The main idea: graph total military personnel and per-personnel expense, and arrange your forces perpendicular to where your adversary graphs. 

0. Posts on this blog are ranked in decreasing order of likeability to myself. This entry was originally posted on 03.05.2023, and the current version may have been updated several times from its original form. 


1.1 Here’s a dirt-simple and entirely conjectural (but hopefully fecund) model of military force planning: collect, for a series of countries of interest, the total size (in personnel) of all military branches (active duty, reserve and paramilitary), as well as the total military budget (ideally on a PPP basis).

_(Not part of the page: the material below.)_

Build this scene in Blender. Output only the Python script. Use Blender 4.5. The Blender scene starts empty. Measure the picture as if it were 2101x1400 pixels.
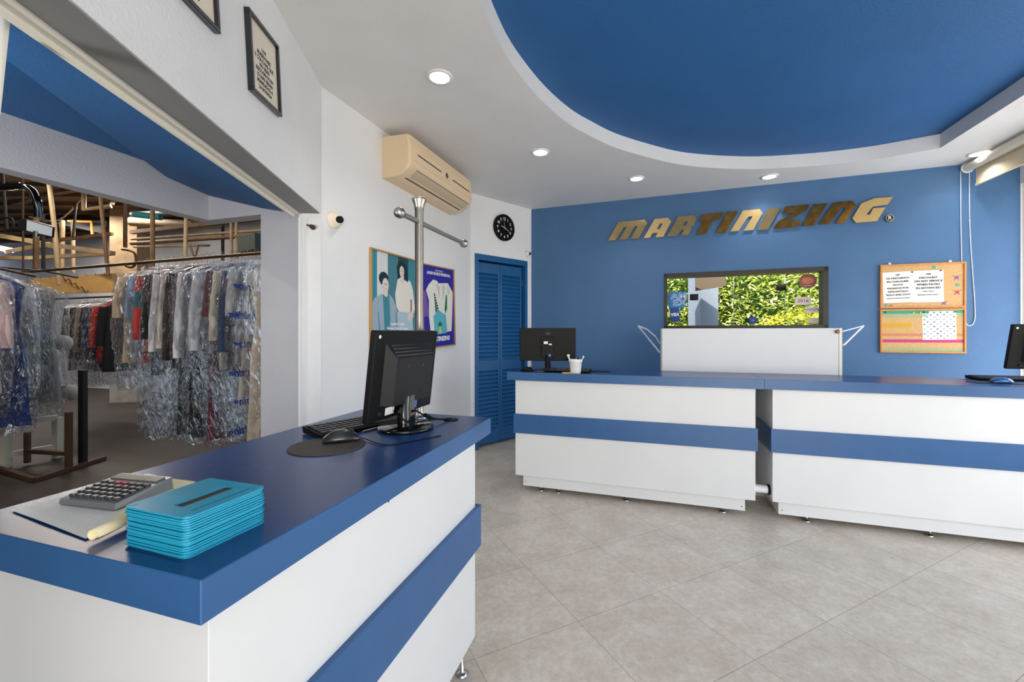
import bpy, bmesh, math, random
from mathutils import Vector, Matrix, noise
S = bpy.context.scene
COL = S.collection
random.seed(7)
PI = math.pi

# ------------------------------------------------------------------ camera, sky, light
F, Y0, CX, HC = 870.0, 682.0, 1050.5, 1.30      # focal length, horizon row, centre column (2101x1400), eye height
cam_d = bpy.data.cameras.new('camera'); cam = bpy.data.objects.new('camera', cam_d); COL.objects.link(cam)
cam.location = (0, 0, HC); cam.rotation_euler = (PI/2, 0, 0)
cam_d.sensor_width = 36; cam_d.lens = F/2101*36; cam_d.shift_y = -(700-Y0)/2101; cam_d.clip_start = .02
S.camera = cam
S.view_settings.view_transform = 'Standard'; S.view_settings.look = 'None'
S.view_settings.exposure = 0.75; S.view_settings.gamma = 1; S.view_settings.use_curve_mapping = False
S.cycles.max_bounces = 8; S.cycles.diffuse_bounces = 5; S.cycles.glossy_bounces = 4
S.cycles.transmission_bounces = 6; S.cycles.transparent_max_bounces = 28
S.cycles.caustics_reflective = False; S.cycles.caustics_refractive = False
S.cycles.sample_clamp_indirect = 4
W = bpy.data.worlds.new('sky'); S.world = W; W.use_nodes = True
wn = W.node_tree; bg = wn.nodes['Background']
sky = wn.nodes.new('ShaderNodeTexSky'); sky.sky_type = 'NISHITA'; sky.sun_disc = False
sky.sun_elevation = math.radians(48); sky.sun_rotation = math.radians(200); sky.air_density = 1.0; sky.dust_density = 2.0
wn.links.new(sky.outputs[0], bg.inputs[0]); bg.inputs[1].default_value = .28

AU = math.radians(-18.0)
U = Vector((math.cos(AU), math.sin(AU), 0)); V = Vector((-math.sin(AU), math.cos(AU), 0)); Zv = Vector((0, 0, 1))

def area(name, loc, rot, sx, sy, power, col=(1, 1, 1), spread=PI):
    d = bpy.data.lights.new(name, 'AREA'); d.shape = 'RECTANGLE'; d.size = sx; d.size_y = sy
    d.energy = power; d.color = col; d.spread = spread
    o = bpy.data.objects.new(name, d); COL.objects.link(o); o.location = loc; o.rotation_euler = rot
    return o
# daylight falling through the shop windows (right wall and shop front behind the viewer)
area('window_daylight', (4.18, 1.95, 1.35), (PI/2+.5, 0, AU+PI/2), 3.4, 2.0, 48, (1.0, .99, .96))
area('shopfront_daylight', (.9, -3.05, 1.15), (PI/2+.55, 0, AU), 3.0, 2.0, 92, (1.0, .985, .95))
# fluorescent light of the workshop behind the opening, then two added fills
area('workshop_light', (-5.2, 5.2, 3.45), (0, 0, AU), 4.0, .10, 40, (1.0, .90, .76))
area('workshop_light.001', (-8.0, 7.6, 3.45), (0, 0, AU), 4.0, .10, 80, (1.0, .93, .85))
area('workshop_light.002', (-5.0, 1.8, 3.45), (0, 0, AU+PI/2), 3.5, .10, 34, (1.0, .92, .82))
area('workshop_fill', (-3.0, .7, 3.2), (0, 0, AU+.3), 2.6, .10, 26, (1.0, .95, .86))  # added out-of-view strip, gives the plastic covers their highlights
area('vestibule_fill', (-1.95, .45, 1.45), (PI/2+.35, 0, .15), .5, .4, 11, (1, .98, .95))  # added out-of-view fill, brightens the beam and blue soffit
sun_d = bpy.data.lights.new('sun', 'SUN'); sun_d.energy = 5.0; sun_d.angle = .009; sun_d.color = (1, .95, .85)
sun = bpy.data.objects.new('sun', sun_d); COL.objects.link(sun)
sd = (U*.06+V*.62-Zv*.77).normalized()
sun.rotation_euler = sd.to_track_quat('-Z', 'Y').to_euler()

# ------------------------------------------------------------------ helpers
def at_z(x, y, z):
    Y = (HC-z)*F/(y-Y0); return Vector(((x-CX)/F*Y, Y, z))
def z_at(y, Y): return HC+(Y0-y)/F*Y
def at_Y(x, y, Y): return Vector(((x-CX)/F*Y, Y, z_at(y, Y)))
def on_line(x, p, q):
    d = (q[0]-p[0], q[1]-p[1]); r = (x-CX)/F; t = (r*p[1]-p[0])/(d[0]-r*d[1])
    return Vector((p[0]+t*d[0], p[1]+t*d[1], 0))
def wpt(x, y, p, q):
    o = on_line(x, p, q); o.z = z_at(y, o.y); return o
def lin(c):
    return tuple((v/255/12.92 if v/255 <= .04045 else ((v/255+.055)/1.055)**2.4) for v in c)+(1,)

_M = {}
def mat(name, rgb, rough=.5, metal=0, noise_amt=0, nscale=8, bump=0, bscale=60, coat=0, spec=.5, alpha=1, trans=0, emit=None, estr=0, ior=1.45, sub=None):
    if name in _M: return _M[name]
    m = bpy.data.materials.new(name); m.use_nodes = True; nt = m.node_tree; b = nt.nodes['Principled BSDF']
    c = lin(rgb); b.inputs['Base Color'].default_value = c
    b.inputs['Roughness'].default_value = rough; b.inputs['Metallic'].default_value = metal
    b.inputs['Coat Weight'].default_value = coat; b.inputs['Coat Roughness'].default_value = .12
    b.inputs['Specular IOR Level'].default_value = spec; b.inputs['Alpha'].default_value = alpha
    b.inputs['Transmission Weight'].default_value = trans; b.inputs['IOR'].default_value = ior
    if emit: b.inputs['Emission Color'].default_value = lin(emit); b.inputs['Emission Strength'].default_value = estr
    tc = nt.nodes.new('ShaderNodeTexCoord')
    if noise_amt:
        n = nt.nodes.new('ShaderNodeTexNoise'); n.inputs['Scale'].default_value = nscale; n.inputs['Detail'].default_value = 6
        nt.links.new(tc.outputs['Object'], n.inputs['Vector'])
        r = nt.nodes.new('ShaderNodeMapRange'); r.inputs[1].default_value = .3; r.inputs[2].default_value = .7
        r.inputs[3].default_value = 1-noise_amt; r.inputs[4].default_value = 1+noise_amt
        nt.links.new(n.outputs['Fac'], r.inputs[0])
        mx = nt.nodes.new('ShaderNodeVectorMath'); mx.operation = 'SCALE'; mx.inputs[0].default_value = c[:3]
        nt.links.new(r.outputs[0], mx.inputs['Scale']); nt.links.new(mx.outputs[0], b.inputs['Base Color'])
    if bump:
        n2 = nt.nodes.new('ShaderNodeTexNoise'); n2.inputs['Scale'].default_value = bscale; n2.inputs['Detail'].default_value = 4
        nt.links.new(tc.outputs['Object'], n2.inputs['Vector'])
        bp = nt.nodes.new('ShaderNodeBump'); bp.inputs['Strength'].default_value = bump; bp.inputs['Distance'].default_value = .01
        nt.links.new(n2.outputs['Fac'], bp.inputs['Height']); nt.links.new(bp.outputs[0], b.inputs['Normal'])
    _M[name] = m
    return m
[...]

1.2 Now calculate the total spending per personnel, and you’ll have decomposed military strength into two poorly-correlated factors, quality (a proxy for which is the per-personnel expense) and quantity (a proxy for which is total personnel). Graph this on a log basis. As an example, I use Wikipedia numbers to chart the below for the US, China and Russia.


1.3 Now add a budget line ,that captures all combinations of personnel and expense per personnel at the current budget. This being a log graph, that line will be straight. 

1.4 Here’s my conjecture now: you maximise your chances of defending against a stronger aggressor one-on-one if you organise your forces to be perpendicular to theirs along your budget line (i.e. minimising your distance on the graph). 

1.5 Say, Russia and China want to maximise their separate chances of surviving the US onslaught. Simple math gives the below, reformed structures (the dots don’t look perpendicular on the graph due to the log scale, but they are). To nobody’s surprise, they’d have to get that quality metric way up.


1.6 The same probably applies in reverse as well, with the US needing to place itself likewise against its budget to maximise its chances of defeating Russia or China one-on-one in a total, ground sea and air war. Without running the calcs, it is obvious that this would require a much, much larger (and less qualitative) US force.

1.601 I am aware of the contradiction inherent in claiming that the same combination of forces will both allow the US to win against China, and allow China to win against the US. I cannot resolve this, but will update if I get any hunch.

1.61 Anyway, translating all that into a simple formula gives us, [optimal armed forces size] = adversary armed forces size * square root ([own budget] / [adversary budget])

1.7 Obviously a dirt-simple model, since we’re making a ton of simplifying assumptions: treating active duty and paramilitary forces as equivalent, ignoring population size, jumbling together three or more branches, ignoring the need to station troops elsewhere, geography and much, much more. Yet, I think it works.